Donald Washington is a saxophonist, music educator, and director of Bird Trane Sco Now! and New Day Blues Band. He received his Bachelors of Science degree from University of South Alabama in Music Education. As music educator, Washington has taught in Minneapolis and Detroit public schools for more than 18 years. He has performed in concerns including at the Detroit Institute of the Arts, Eclipse Jazz Art Fair, Ferguson Hall with Malachi Favors Maghostus, Montreux Jazz Festival in Detroit, Imp Ork with Roscoe Mitchel, Don Cherry, Ernie Watts, Capri Jazz Band in Minneapolis, and Treignac Jazz Festival in France. His recordings include Donald Washington and the New Day Blues Band.

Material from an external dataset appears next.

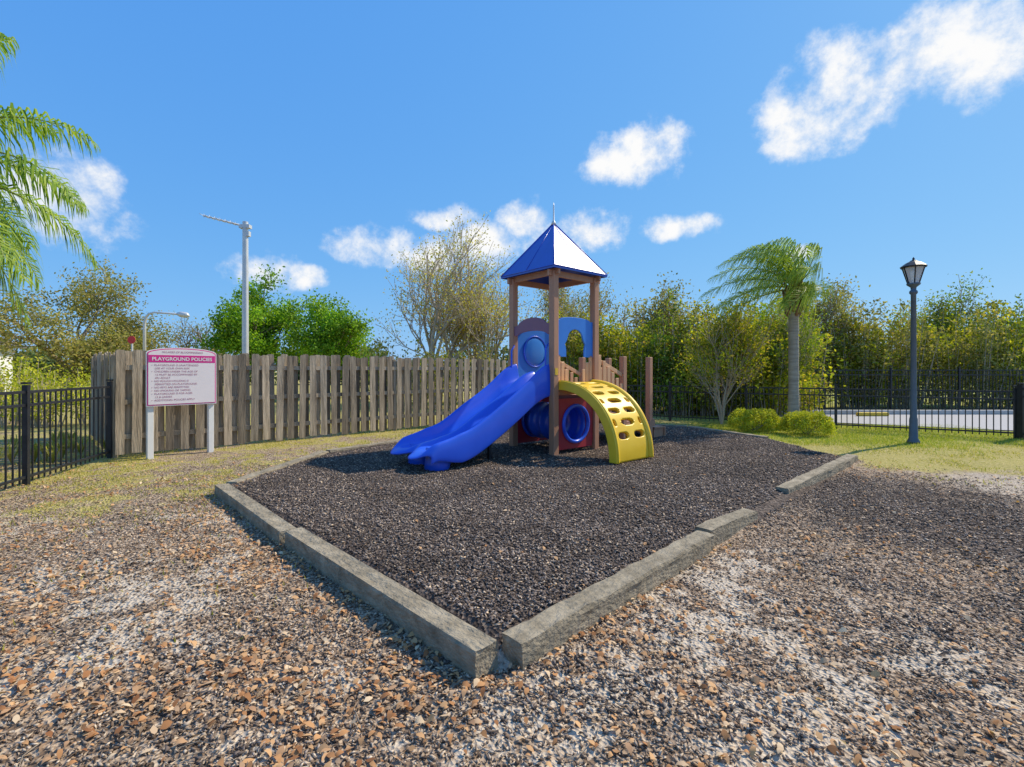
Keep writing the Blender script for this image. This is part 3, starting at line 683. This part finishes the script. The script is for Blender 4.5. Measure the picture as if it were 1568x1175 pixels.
for i in range(28):
    t=i/27; x0=1.0+t*8.7+rg.normal(0,.2); y0=18.4-t*1.8+rg.uniform(-.6,1.2); spec.append((x0,y0,rg.uniform(3.3,4.6),rg.uniform(.6,1.0)))
for i in range(15):
    t=i/14; spec.append((2.6+t*6.5,16.9-t*2.6+rg.uniform(-.1,.4)+.6,rg.uniform(1.8,3.2),rg.uniform(.5,.8)))
for i in range(40):
    t=i/39; x0=9.5+t*18; spec.append((x0+rg.normal(0,.25),19.2+rg.uniform(-.7,1.4),(4.6-.4*t)*rg.uniform(.76,1.06),rg.uniform(.7,1.1)))
thicket('tree_line',spec,[M_leafY,M_leafY,M_leafM,M_leafY,M_leafO],.13,61,1750)
spec=[(-5.5+i*.8+rg.normal(0,.2),19+rg.uniform(-.5,.8),rg.uniform(2.2,3.6),rg.uniform(.6,.95)) for i in range(10)]
thicket('shrub_thicket',spec,[M_leafY,M_leafO],.125,62,1000)
spec=[(-16+i*.62+rg.normal(0,.1),13.2+rg.uniform(-.4,.4),rg.uniform(1.7,2.0),rg.uniform(.55,.75)) for i in range(10)]
thicket('hedge',spec,[M_shrub],.08,63,2300)
rgf=np.random.default_rng(71); C=[]
for i in range(170):
    x0=-75+i*.95
    if -14<x0<-6: h=rgf.uniform(2.2,3.0)
    else: h=rgf.uniform(3.0,4.8)
    n=200; u=unit(n,rgf)*(rgf.random((n,1))**.4); C.append(np.stack([x0+u[:,0]*1.6,52+rgf.uniform(-3,3)+u[:,1]*1.2,h*.5+u[:,2]*h*.5],-1))
C=np.concatenate(C); mk_np('distant_tree_line',leafs(C,.55,.6,rgf),quads(len(C)),M_leafD)

def shrub(base,rx,ry,h,seed,n=9000,leaf=.038):
    rg=np.random.default_rng(seed); u=unit(n,rg); u[:,2]=np.abs(u[:,2]); e=.62
    u=np.sign(u)*np.abs(u)**e; u/=np.maximum(1,np.linalg.norm(u,axis=1,keepdims=True)/1.15)
    rad=rg.uniform(.76,1.06,(n,1))+ (fbm(u[:,0]*2,u[:,1]*2+u[:,2],2.5,seed)[:,None]-.5)*.34
    c=u*rad*np.array([rx,ry,h*.9])+np.array([0,0,.05]); r0=empty('clipped_shrub',base)
    mk_np('foliage',leafs(c,leaf,.6,rg),quads(n),M_shrub,r0)
    mb=MB()
    for k_ in range(9):
        a=k_*.7; mb.tube([(0,0,0),(.5*rx*math.cos(a),.5*ry*math.sin(a),h*.4),(.75*rx*math.cos(a),.75*ry*math.sin(a),h*.7)],[.015,.01,.005],4,False)
    mb.obj('stems',M_bark,r0)
shrub((5.95,11.9,0),.58,.45,.54,81); shrub((6.85,11.25,0),.50,.45,.53,82); shrub((6.5,12.7,0),.45,.4,.4,83)

rg=np.random.default_rng(91); V=[]
for k_ in range(34):
    x0=rg.uniform(-9.2,-7.0); y0=rg.uniform(6.6,9.6)
    if x0>-6.86-.26*(8.3-y0)-.2 and y0<8.3: x0-=.7
    for j in range(34):
        a=rg.random()*6.283; L=rg.uniform(.2,.42); o_=Vector((x0,y0,0)); d=Vector((math.cos(a),math.sin(a),0)); w=Vector((-d.y,d.x,0))*.008
        m1=o_+d*L*.3+Vector((0,0,L*.8)); e_=o_+d*L*.8+Vector((0,0,L*.75)); V+=[o_-w,o_+w,m1+w,m1-w, m1-w,m1+w,e_+w*.2,e_-w*.2]
mk_np('ornamental_grass',np.array([tuple(v) for v in V]),np.arange(len(V)).reshape(-1,4),M_grass)

# ------------------------------------------------------------------ palms
def palm(name,base,zt_,nf,L,LL,wind,seed,lm,trunk=.12,droop=1.0,elev=(-.5,1.3),boot=True,np_=60,lw=.022,lean=(0,0),short=0,hang=1.0):
    rr=random.Random(seed); r0=empty(name,base); mb=MB(); top=Vector((lean[0],lean[1],zt_))
    mb.tube([(top.x*t*t,top.y*t*t,zt_*t-.02*(1-t)) for t in np.linspace(0,1,14)],[trunk*(1.25-.35*min(1,t*4)+.06*(i%2)) for i,t in enumerate(np.linspace(0,1,14))],14)
    mb.obj('trunk',M_palmbark,r0,True)
    if boot:
        mb=MB()
        for k_ in range(34):
            a=k_*2.4; z=zt_-.75+.8*k_/34; rb=trunk*(.85+.5*math.sin(k_/34*3.1)); o_=top+Vector((0,0,z-zt_)); d=Vector((math.cos(a),math.sin(a),0))
            mb.tube([o_+d*rb*.6,o_+d*(rb+.05)+Vector((0,0,.10)),o_+d*(rb+.09)+Vector((0,0,.24))],[.06,.045,.012],6)
        mb.obj('frond_bases',M_boot,r0,True)
    V=[];mr=MB(); wind=Vector(wind)
    for f_ in range(nf):
        az=(f_*2.39996); el=elev[0]+(elev[1]-elev[0])*((f_+.5)/nf)
        d=Vector((math.cos(az)*math.cos(el),math.sin(az)*math.cos(el),math.sin(el))); p=top.copy(); Lf=L*rr.uniform(.85,1.1)*(1-short*max(0,math.cos(az)*math.cos(el))); K=np_; ds=Lf/K; PP=[p.copy()]
        for i in range(K):
            d=(d+(Vector((0,0,-1.0))*droop*(.5+1.6*i/K)+wind*(.5+1.3*i/K))*ds/Lf).normalized(); p=p+d*ds; PP.append(p.copy())
            t=i/K
            if t<.10: continue
            side=d.cross(Vector((0,0,1)))
            if side.length<.1: side=Vector((1,0,0))
            side.normalize(); ll=LL*math.sin(math.pi*min(1,.12+t*.86))**.6*rr.uniform(.8,1.15)
            for s_ in (-1,1):
                ld=(side*s_*.85+d*.65+Vector((0,0,.15+rr.gauss(0,.2)))+wind*.2+Vector((rr.gauss(0,.1),rr.gauss(0,.1),0))).normalized()
                up_=ld.cross(d)
                if up_.length<.05: continue
                w=(ld.cross(up_)).normalized()*lw*.5
                a=p; m1=a+ld*ll*.35; ld2=(ld*.6+Vector((0,0,-.6*hang))+wind*.35).normalized(); m2=m1+ld2*ll*.35; ld3=(ld2*.5+Vector((0,0,-.9*hang))+wind*.3).normalized(); e_=m2+ld3*ll*.30
                V+=[a-w*.5,a+w*.5,m1+w,m1-w, m1-w,m1+w,m2+w*.8,m2-w*.8, m2-w*.8,m2+w*.8,e_+w*.1,e_-w*.1]
        mr.tube(PP[::4],[max(.004,.022*(1-i/(len(PP[::4])))) for i in range(len(PP[::4]))],5,False)
    mr.obj('frond_stems',M_rachis,r0,True)
    o=mk_np('leaflets',np.array([tuple(v) for v in V]),np.arange(len(V)).reshape(-1,4),lm,r0); return r0
palm('palm_tree',(7.28,12.5,0),3.62,22,2.2,.80,(-1.9,-.1,0),7,M_palmleaf2,.13,1.25,(-.15,1.5),lw=.022,short=.66,hang=2.0,np_=50)
palm('palm_tree',(-6.95,5.35,0),3.78,38,2.05,.66,(.12,0,0),9,M_palmleaf,.14,1.3,(-.8,1.4),lw=.022,hang=1.5,np_=72)

# ------------------------------------------------------------------ world
az_s=math.atan2(.885,.465); el_s=math.radians(44)
w=bpy.data.worlds.new('World'); scene.world=w; w.use_nodes=True; nt=w.node_tree; nt.nodes.clear()
try:
    w.cycles.sampling_method='MANUAL'; w.cycles.sample_map_resolution=512
except Exception: pass
out=N(nt,'ShaderNodeOutputWorld'); sky=N(nt,'ShaderNodeTexSky'); sky.sky_type='NISHITA'; sky.sun_disc=False; sky.sun_elevation=el_s; sky.sun_rotation=az_s
sky.air_density=1.0; sky.dust_density=.3; sky.ozone_density=2.0
def mth(op,a,b_=None,c_=None):
    n=N(nt,'ShaderNodeMath',operation=op)
    for i,v in enumerate((a,b_,c_)):
        if v is None: continue
        if isinstance(v,(int,float)): n.inputs[i].default_value=v
        else: nt.links.new(v,n.inputs[i])
    return n.outputs[0]
BS=.13
sc_=N(nt,'ShaderNodeSeparateColor'); nt.links.new(sky.outputs[0],sc_.inputs[0]); ccb=N(nt,'ShaderNodeCombineColor')
for i,(k_,g_) in enumerate(((.38,.64),(.61,.38),(.93,.12))):
    v=mth('MULTIPLY',mth('POWER',mth('MAXIMUM',mth('MULTIPLY',sc_.outputs[i],BS),.0005),g_),k_/BS); nt.links.new(v,ccb.inputs[i])
bg=N(nt,'ShaderNodeBackground'); bg.inputs[1].default_value=BS; nt.links.new(ccb.outputs[0],bg.inputs[0])
tc=N(nt,'ShaderNodeTexCoord'); sx=N(nt,'ShaderNodeSeparateXYZ'); nt.links.new(tc.outputs['Generated'],sx.inputs[0])
azn=mth('MULTIPLY',mth('ARCTAN2',sx.outputs[0],sx.outputs[1]),57.2958); eln=mth('MULTIPLY',mth('ARCSINE',sx.outputs[2]),57.2958)
cb=N(nt,'ShaderNodeCombineXYZ'); nt.links.new(azn,cb.inputs[0]); nt.links.new(eln,cb.inputs[1])
nz=N(nt,'ShaderNodeTexNoise'); nz.inputs['Scale'].default_value=15; nz.inputs['Detail'].default_value=7; nz.inputs['Roughness'].default_value=.64; nt.links.new(tc.outputs['Generated'],nz.inputs['Vector'])
nz2=N(nt,'ShaderNodeTexNoise'); nz2.inputs['Scale'].default_value=9; nz2.inputs['Detail'].default_value=2; nt.links.new(tc.outputs['Generated'],nz2.inputs['Vector'])
def vm(op,a,b_):
    n=N(nt,'ShaderNodeVectorMath',operation=op)
    for i,v in enumerate((a,b_)):
        if isinstance(v,tuple): n.inputs[i].default_value=v
        else: nt.links.new(v,n.inputs[i])
    return n
dsp=vm('MULTIPLY',vm('SUBTRACT',nz2.outputs['Color'],(.5,.5,.5)).outputs[0],(4,3,0)).outputs[0]
co=vm('ADD',cb.outputs[0],dsp).outputs[0]
CL=[(34.4,25.5,5.3,3.9),(39.8,26.8,5.5,2.8),(45,25,5,3.2),(31,24.2,3.6,3.2),(14.8,23.4,4.8,2.4),(17.6,24.8,2.6,1.8),(11.6,22,3.6,1.6),(18.9,15.8,3.8,1.2),
(9.3,15.9,4.0,2.2),(1.2,17.4,3.6,1.7),(5.1,14.8,4,1.8),(-7.6,16.9,4,1.4),(-3.4,14.8,4,2.6),(-15.4,13.6,4.4,2.1),(-10.3,12.8,4.6,1.9),(-26.8,10.6,3.2,1.7),(-23,10,2.6,1.1),
(-42.5,15.2,4.3,3.4),(-40.4,17,2.2,1.8),(30.8,12,1.3,.9),
(80,30,12,5),(125,35,14,6),(-85,28,12,5),(-140,35,14,6)]
acc=None
for a,e_,da,de in CL:
    q=vm('MULTIPLY',vm('SUBTRACT',co,(a,e_,0)).outputs[0],(1/da/1.15,1/de/1.15,0)); dd=vm('DOT_PRODUCT',q.outputs[0],q.outputs[0]).outputs['Value']
    v=mth('SUBTRACT',1.0,dd); acc=v if acc is None else mth('MAXIMUM',acc,v)
acc=mth('MAXIMUM',acc,-2.0)
dn=mth('ADD',acc,mth('MULTIPLY',mth('SUBTRACT',nz.outputs[0],.5),3.8))
mr=N(nt,'ShaderNodeMapRange',interpolation_type='SMOOTHSTEP'); mr.inputs[1].default_value=-.2; mr.inputs[2].default_value=1.35; nt.links.new(dn,mr.inputs[0])
bg2=N(nt,'ShaderNodeBackground'); bg2.inputs[1].default_value=.98
cc=ramp(nt,nz.outputs[0],[(.3,(.78,.85,.95)),(.56,(1,1,1))]); nt.links.new(cc,bg2.inputs[0])
ms=N(nt,'ShaderNodeMixShader'); nt.links.new(mr.outputs[0],ms.inputs[0]); nt.links.new(bg.outputs[0],ms.inputs[1]); nt.links.new(bg2.outputs[0],ms.inputs[2]); nt.links.new(ms.outputs[0],out.inputs[0])

sl=bpy.data.lights.new('sun','SUN'); sl.energy=5.0; sl.angle=math.radians(.53); sl.color=(1,.89,.70)
so_=link(bpy.data.objects.new('sun',sl)); d=Vector((-math.sin(az_s)*math.cos(el_s),-math.cos(az_s)*math.cos(el_s),-math.sin(el_s)))
so_.rotation_euler=d.to_track_quat('-Z','Y').to_euler(); so_.location=(10,5,20)

# ------------------------------------------------------------------ camera
cam=bpy.data.cameras.new('camera'); co_=link(bpy.data.objects.new('camera',cam)); co_.location=(0,0,1.5); co_.rotation_euler=(math.radians(90),0,0)
cam.sensor_width=36; cam.lens=17.0; cam.shift_y=-.0128; cam.clip_end=2000; cam.clip_start=.05
scene.camera=co_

Adam Zahller (b. 1988) is an American composer, vocalist, and multi-instrumentalist specializing in experimental and improvised musics. He holds an M.A. in composition from the University of Minnesota Twin Cities, where he studied under James Dillon. His concert works have received premieres from Loadbang, Duo Gelland, TAK, and Zeitgeist. He performs with groups including 113 Collective, Sister Species, GUITARband, Realtree, Lip Gym, and What We Have Here. His community involvements include mentoring the ACF NextNotes Lab for high-school composers, and working with the Asamblea de Derechos Civiles on issues of civil rights and social justice.